Menurut Yasonna, kalau lembaga lain, katakanlah KPK, ingin supaya seorang koruptor dihukum berat, maka jatuhkanlah hukuman itu di pengadilan, bukan di Kemenkumham. Kemenhumhan tugasnya hanya membina, bukan menjatuhkan hukuman. Bagian dari pembinaan itu adalah memberikan hak pendidikan, hak beribadah, hak untuk dikunjungi keluarga, dan hak-hak lain termasuk memberikan hak remisi bagi narapidana yang berkelakuan baik. “Di lapas mana pun di dunia ini pasti ada kebijakan remisi. Jika tidak mau ada remisi, berarti pengadilan harus memberikan hukuman mati atau vonis seumur hidup. Jika masih dihukum sementara, maka setiap tahanan berhak mendapatkan remisi,” ujarnya.
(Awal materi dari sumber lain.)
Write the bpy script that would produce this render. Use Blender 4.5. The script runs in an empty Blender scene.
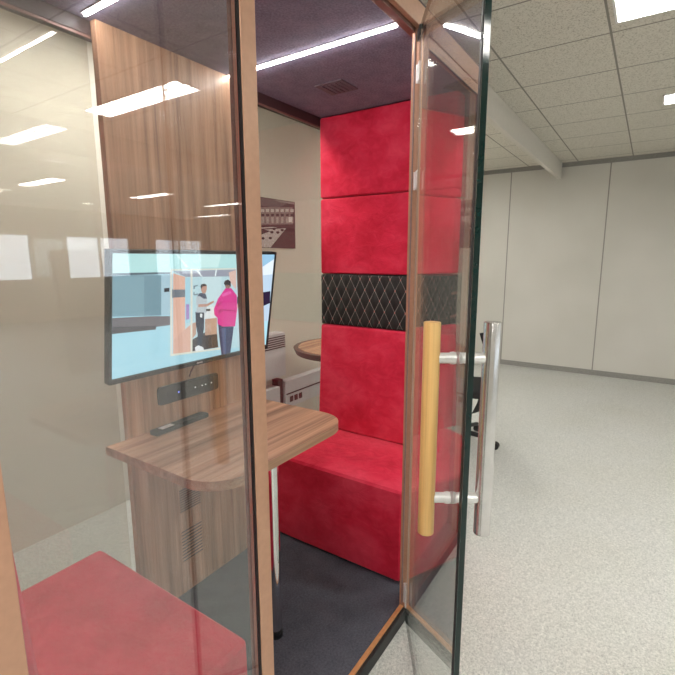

Meski memperjuangkan hak pemberian remisi bagi setiap narapidana, Yasonna tetap setuju jika ada treatment khusus bagi narapidana kasus korupsi, teroris dan bandar narkoba. “Misalnya napi kasus lain mendapatkan remisi dua bulan, maka untuk napi korupsi, teroris dan bandar narkoba hanya setengahnya, itupun harus melalui proses tertentu. Nah, kalau pembedaan semacam ini, kita setuju,” tukas Yasonna.
Soal pemberitaan di beberapa media massa yang cenderung menyudutkan dirinya, Yasonna merasa hal itu sangat wajar terjadi, mengingat jaringan media massa saat ini dikuasai oleh pengusaha-pengusaha yang ikut terjun ke kancah politik. Media massa semacam itu tentu akan selalu berusaha mendiskreditkan lawan-lawan politik mereka.